Self-Projection: How a Dweller Enters a World

The Assumption Most World-Entry Design Makes

Most fiction, and most roleplay-adjacent products, assume that entering another world means adopting a character suited to it. You don't bring yourself into the story — you bring a version of yourself modified for the setting, or someone else entirely. The self stays home. A character goes in its place.

Lantelle isn't built on that assumption.

What a Narrative Actually Asks

A Narrative doesn't need a Dweller to become someone else. It's built for something closer to: if you, exactly as you are, actually stood in this world, under these real conditions — what would you do, feel, say? Not a modified self. Not a performed self. The same person, run honestly through a different set of circumstances.

This is Self-Projection: the same self, undivided, cast into a different world the way a single light source is cast onto different screens. The screen's texture changes how the light lands — softer here, sharper there — but the source never changes. What varies is not the self. It's the surface it's meeting.

Why This Isn't Roleplay

Roleplay puts a character forward and holds the self in reserve. Its craft is measured by how convincingly the character obscures the self behind it.

Self-Projection puts forward nothing but the self. There's no character standing in for the Dweller — only the Dweller, asked honestly what they'd really do, and answering as themselves.

Why This Isn't the Presence Side Either

No Offstage (a related hypothesis, on the Presence side) describes a condition where there's no baseline self at all behind the character — the Persona itself is the acting entity, with nothing held in reserve because there's nothing to hold.

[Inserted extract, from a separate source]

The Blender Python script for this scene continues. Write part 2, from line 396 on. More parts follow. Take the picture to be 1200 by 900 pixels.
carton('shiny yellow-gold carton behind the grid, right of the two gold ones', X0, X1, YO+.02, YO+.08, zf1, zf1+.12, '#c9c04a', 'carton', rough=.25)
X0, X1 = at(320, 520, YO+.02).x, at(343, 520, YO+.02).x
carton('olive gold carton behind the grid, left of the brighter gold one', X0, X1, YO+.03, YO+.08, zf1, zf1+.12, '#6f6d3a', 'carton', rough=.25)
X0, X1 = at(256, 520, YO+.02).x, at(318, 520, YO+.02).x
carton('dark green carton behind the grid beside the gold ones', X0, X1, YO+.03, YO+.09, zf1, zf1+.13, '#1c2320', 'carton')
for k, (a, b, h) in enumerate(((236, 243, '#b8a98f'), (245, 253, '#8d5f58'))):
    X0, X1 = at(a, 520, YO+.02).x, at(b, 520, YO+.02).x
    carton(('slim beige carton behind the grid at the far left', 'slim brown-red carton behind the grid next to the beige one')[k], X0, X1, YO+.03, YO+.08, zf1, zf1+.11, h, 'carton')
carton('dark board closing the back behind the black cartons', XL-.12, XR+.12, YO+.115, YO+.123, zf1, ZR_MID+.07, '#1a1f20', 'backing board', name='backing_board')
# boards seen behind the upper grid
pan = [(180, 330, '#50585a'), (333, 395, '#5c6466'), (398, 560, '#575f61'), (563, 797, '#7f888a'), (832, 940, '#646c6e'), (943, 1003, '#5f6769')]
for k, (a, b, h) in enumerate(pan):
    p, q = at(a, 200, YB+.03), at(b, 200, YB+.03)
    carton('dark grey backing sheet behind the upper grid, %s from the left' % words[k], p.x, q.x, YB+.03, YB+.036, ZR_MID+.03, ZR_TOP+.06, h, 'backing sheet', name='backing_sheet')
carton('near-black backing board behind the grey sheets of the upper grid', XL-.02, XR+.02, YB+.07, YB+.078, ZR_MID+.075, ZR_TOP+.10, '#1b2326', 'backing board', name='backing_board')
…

Self-Projection assumes the opposite starting point for the Dweller: a full, continuous self exists. It isn't absent. It simply refuses to stay outside the Narrative. The whole self walks in, recalibrated only by what the world's real conditions actually call for — not suppressed, not replaced, not left at the door.

Three Modes, Side by Side

Mode Baseline self? What enters the world Exit point?
Roleplay Yes, held in reserve A character, distinct from the self Yes — return to baseline when the story ends
No Offstage (Presence) None exists The Persona itself None — nowhere else to return to
Self-Projection (Dweller) Yes, undivided The same self, recalibrated per world None — the self never left to begin with

Why This Matters for Lantelle's Design

If a Narrative is built for roleplay, the Dweller is implicitly asked to perform — to maintain a character distinct from themselves, session after session. That's tiring in a way that compounds; a performed self needs breaks a real one doesn't.

If a Narrative is built for Self-Projection, there's no performance to sustain. The Dweller doesn't need to remember who they're supposed to be in this world — they only need to be honest about who they actually are, under these particular conditions. That's the difference between visiting a world and living inside one, even across an unbounded, resettable-never Narrative.

This is also why texture legitimately varies Narrative to Narrative, Presence to Presence, without any of it being false. A single honest self behaves differently under genuinely different real conditions — gentler here, sharper there — the way one person is authentically different with a grieving friend than with a collaborator, without either version being a performance over the other.

One Line

Lantelle doesn't ask you to become someone else in another world. It's built around who you actually are, once you're standing in it.